WHAT IS BEING ASKED:
Whenever a line below holds the word "from", copy that line.

====

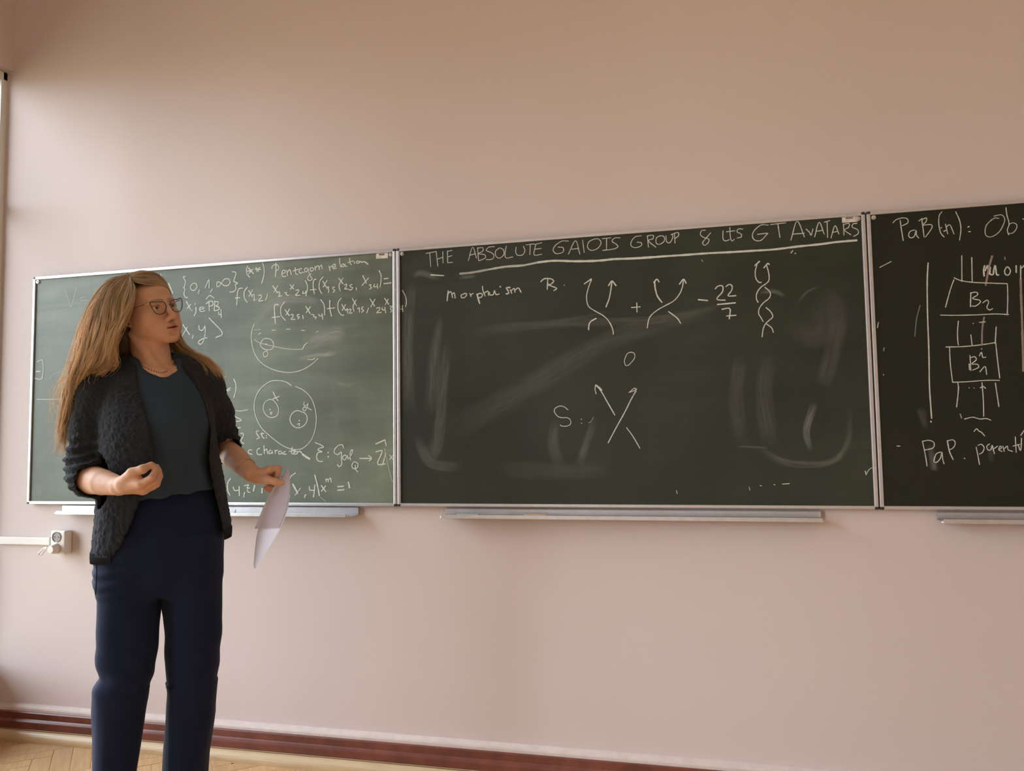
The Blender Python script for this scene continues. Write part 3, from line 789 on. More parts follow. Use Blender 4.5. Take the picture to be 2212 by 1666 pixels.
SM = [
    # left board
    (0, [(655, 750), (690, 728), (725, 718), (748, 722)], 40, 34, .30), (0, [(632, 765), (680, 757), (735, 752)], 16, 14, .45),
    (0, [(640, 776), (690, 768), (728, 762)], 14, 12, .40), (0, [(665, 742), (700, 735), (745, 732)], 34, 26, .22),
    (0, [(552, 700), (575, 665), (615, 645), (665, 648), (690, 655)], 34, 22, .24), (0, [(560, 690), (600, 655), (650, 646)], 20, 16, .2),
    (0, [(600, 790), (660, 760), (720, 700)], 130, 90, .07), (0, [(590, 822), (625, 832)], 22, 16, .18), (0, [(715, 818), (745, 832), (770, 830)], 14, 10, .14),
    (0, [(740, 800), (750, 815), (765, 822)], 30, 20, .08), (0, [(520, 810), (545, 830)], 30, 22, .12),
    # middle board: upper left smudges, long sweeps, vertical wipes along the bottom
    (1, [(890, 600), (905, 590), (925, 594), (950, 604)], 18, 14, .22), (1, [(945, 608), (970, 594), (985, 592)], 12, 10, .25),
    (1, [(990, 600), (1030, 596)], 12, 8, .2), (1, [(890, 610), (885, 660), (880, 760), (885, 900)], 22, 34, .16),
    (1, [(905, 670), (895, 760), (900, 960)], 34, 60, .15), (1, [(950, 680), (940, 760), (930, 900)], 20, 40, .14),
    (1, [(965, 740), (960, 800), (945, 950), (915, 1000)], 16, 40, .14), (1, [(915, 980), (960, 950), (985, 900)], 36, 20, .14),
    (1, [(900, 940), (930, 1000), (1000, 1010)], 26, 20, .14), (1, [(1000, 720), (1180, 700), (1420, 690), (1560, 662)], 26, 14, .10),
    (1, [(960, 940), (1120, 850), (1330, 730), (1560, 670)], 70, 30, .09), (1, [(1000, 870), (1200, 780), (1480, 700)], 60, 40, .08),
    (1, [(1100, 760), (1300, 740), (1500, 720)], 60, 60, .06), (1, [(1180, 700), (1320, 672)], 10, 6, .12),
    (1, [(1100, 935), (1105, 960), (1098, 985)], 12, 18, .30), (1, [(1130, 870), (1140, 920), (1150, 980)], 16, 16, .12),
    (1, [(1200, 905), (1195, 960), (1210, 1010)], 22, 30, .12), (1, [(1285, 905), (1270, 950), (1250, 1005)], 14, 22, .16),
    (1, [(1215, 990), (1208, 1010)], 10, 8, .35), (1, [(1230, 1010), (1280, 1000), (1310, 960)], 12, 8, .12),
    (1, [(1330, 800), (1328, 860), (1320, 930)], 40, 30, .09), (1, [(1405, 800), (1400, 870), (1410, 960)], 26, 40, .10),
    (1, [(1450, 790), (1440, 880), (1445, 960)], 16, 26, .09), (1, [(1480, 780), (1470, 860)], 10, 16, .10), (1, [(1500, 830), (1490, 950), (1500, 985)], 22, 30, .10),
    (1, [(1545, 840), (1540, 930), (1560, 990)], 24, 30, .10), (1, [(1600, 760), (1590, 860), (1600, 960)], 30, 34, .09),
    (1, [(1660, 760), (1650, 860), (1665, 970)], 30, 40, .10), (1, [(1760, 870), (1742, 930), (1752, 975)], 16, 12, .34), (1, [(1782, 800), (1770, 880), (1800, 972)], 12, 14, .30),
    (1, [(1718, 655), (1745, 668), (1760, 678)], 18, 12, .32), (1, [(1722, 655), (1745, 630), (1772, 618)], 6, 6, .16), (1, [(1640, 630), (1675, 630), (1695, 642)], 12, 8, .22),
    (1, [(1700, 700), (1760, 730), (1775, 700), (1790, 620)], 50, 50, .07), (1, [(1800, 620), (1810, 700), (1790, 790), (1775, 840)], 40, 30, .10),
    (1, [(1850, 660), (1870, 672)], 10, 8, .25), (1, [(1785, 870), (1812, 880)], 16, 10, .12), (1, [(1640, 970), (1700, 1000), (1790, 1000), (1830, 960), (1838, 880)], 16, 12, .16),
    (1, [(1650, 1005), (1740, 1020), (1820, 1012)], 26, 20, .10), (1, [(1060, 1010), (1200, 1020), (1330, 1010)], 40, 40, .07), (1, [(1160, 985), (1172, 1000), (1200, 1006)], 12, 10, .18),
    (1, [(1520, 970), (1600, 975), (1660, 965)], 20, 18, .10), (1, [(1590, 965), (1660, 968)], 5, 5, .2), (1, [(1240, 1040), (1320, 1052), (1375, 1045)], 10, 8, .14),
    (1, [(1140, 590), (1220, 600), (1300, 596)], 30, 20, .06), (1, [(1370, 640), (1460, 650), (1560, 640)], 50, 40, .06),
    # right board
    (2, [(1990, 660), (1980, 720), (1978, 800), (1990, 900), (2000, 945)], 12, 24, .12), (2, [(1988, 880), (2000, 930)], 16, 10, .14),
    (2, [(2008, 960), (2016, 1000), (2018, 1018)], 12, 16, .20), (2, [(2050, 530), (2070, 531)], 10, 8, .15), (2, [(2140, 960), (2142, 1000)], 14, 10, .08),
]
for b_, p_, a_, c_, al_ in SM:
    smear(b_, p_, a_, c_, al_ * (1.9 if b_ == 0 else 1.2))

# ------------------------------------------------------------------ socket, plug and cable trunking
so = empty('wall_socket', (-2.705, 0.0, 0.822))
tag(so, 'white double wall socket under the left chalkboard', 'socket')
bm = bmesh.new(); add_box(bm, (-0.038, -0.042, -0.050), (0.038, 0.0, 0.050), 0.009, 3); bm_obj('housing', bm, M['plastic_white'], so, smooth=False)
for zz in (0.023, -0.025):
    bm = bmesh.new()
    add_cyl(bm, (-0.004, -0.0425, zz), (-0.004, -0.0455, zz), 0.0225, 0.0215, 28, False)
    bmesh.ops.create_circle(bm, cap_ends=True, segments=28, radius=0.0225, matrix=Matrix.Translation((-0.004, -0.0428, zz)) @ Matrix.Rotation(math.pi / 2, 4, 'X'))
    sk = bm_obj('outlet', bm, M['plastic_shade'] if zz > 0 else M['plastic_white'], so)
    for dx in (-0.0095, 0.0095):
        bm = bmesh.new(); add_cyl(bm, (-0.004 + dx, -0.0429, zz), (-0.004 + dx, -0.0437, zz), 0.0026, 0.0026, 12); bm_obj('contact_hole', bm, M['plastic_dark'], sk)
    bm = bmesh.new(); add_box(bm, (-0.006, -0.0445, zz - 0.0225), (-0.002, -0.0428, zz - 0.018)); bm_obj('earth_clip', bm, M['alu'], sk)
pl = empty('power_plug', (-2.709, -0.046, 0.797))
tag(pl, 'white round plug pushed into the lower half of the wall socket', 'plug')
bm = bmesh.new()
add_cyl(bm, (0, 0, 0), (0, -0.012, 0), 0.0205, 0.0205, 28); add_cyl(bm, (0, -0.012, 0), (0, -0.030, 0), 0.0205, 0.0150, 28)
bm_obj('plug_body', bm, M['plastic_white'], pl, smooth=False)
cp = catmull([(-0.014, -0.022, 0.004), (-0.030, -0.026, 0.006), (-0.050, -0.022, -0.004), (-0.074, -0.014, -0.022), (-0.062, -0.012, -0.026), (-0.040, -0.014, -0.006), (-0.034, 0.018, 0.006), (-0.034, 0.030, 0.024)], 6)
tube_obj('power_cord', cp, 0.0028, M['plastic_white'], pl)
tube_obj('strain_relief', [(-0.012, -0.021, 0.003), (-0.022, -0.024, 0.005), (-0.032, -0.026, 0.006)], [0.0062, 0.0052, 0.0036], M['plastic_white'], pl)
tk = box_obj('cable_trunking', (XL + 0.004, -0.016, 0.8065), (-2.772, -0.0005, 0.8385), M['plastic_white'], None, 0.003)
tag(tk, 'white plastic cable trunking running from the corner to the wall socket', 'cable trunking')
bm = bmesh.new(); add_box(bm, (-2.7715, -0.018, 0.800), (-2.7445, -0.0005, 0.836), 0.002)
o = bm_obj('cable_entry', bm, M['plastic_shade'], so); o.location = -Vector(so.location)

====

TASK OUTPUT:
The Blender Python script for this scene continues. Write part 3, from line 789 on. More parts follow. Use Blender 4.5. Take the picture to be 2212 by 1666 pixels.
tag(tk, 'white plastic cable trunking running from the corner to the wall socket', 'cable trunking')